03-12-2017 04:05 PM - edited 03-10-2019 06:47 AM
Dears,
We have recently deployed an FMC with Sensors with multiple inline sets and alot of traffic passing through all the zones ; we have an issue leaving tracking historical events for example for connections. We used the below document and tuned the access policies to only log beginning or end of connections for some rules. However , we didn't change connections events limits because we afraid that this might affect the sensor or FMC resources.
Is there any recommendations or best practices to decide how to set events limits or could we go ahead and raise the limit to maximum for example and guarantee that resources would not be affected.
Just adding a little piece of information ; after monitoring ,we have observed that we have an average of 300,000 connections events per hour and the default connection events limit is 1,000,000 which means we currently have a history of almost only 3 hours and a half.
Thanks for your assistance,
Muayad Jallad,
03-13-2017 02:20 AM
There have been several threads answering this question recently. Here is a recent one:
https://supportforums.cisco.com/discussion/13239291/connection-events-and-storage-size
Bottom line is that the virtual FMC is limited to a total database size of 10 million records.
Some feel that limit is artificial and that customers should be able to allocate more VM resources to make the limit much higher. However, Cisco does not currently allow that by design.
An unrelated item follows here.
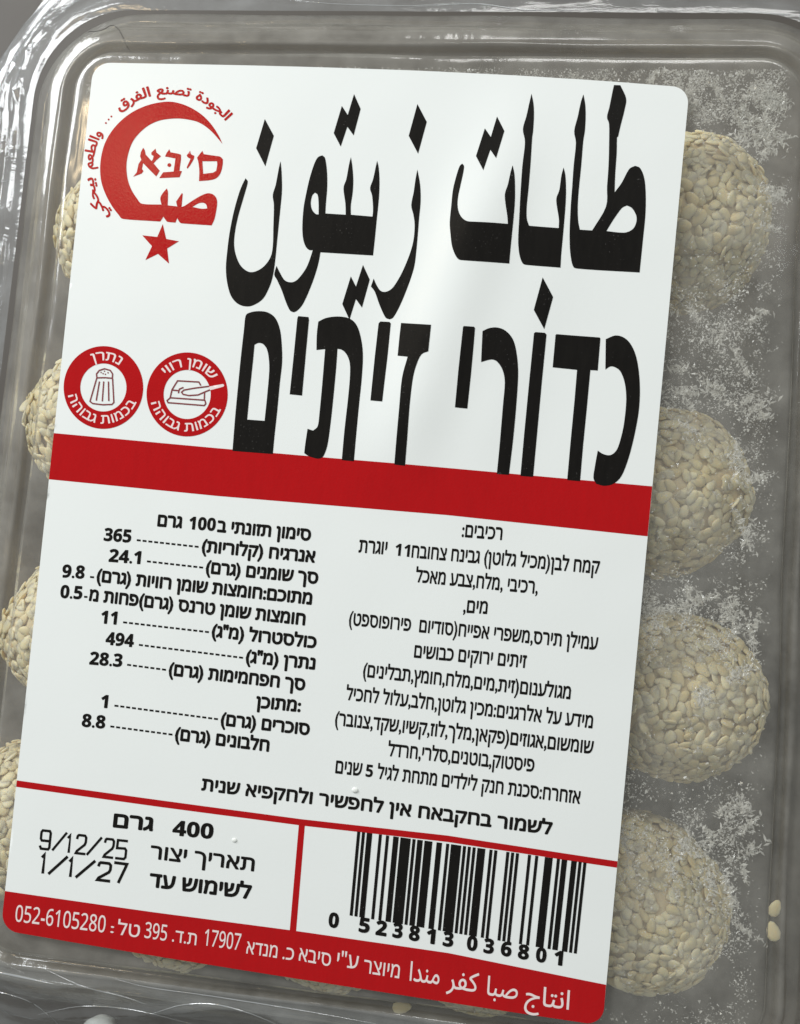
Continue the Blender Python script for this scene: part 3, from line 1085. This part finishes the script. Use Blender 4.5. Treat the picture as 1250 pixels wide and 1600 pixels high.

I gave the feedback to three different Cisco engineers at Cisco Live Melbourne last week and did not feel they were sympathetic to the input.
03-13-2017 03:52 AM
Hi Marvin,
We have FMC 2000 Appliance and for that i believe the limits are as mentioned in the below document 300 M distributed among several databases :
http://www.cisco.com/c/en/us/td/docs/security/firesight/541/user-guide/FireSIGHT-System-UserGuide-v5401/System-Policy.html#pgfId-8018593
However, can i use the maximum limit without risking over-utilization of FMC resources !
Muayad,
03-13-2017 11:54 AM
To be honest I wouldnt do that. I have tried a limit of 100M on FMC 4000 and it has become quite slow. I think this is due to the fact that connection events are stored into mysql and each query will only use one cpu core by design. I am not a big fan of storing a large set of events in a relational database but thats how FMC does it.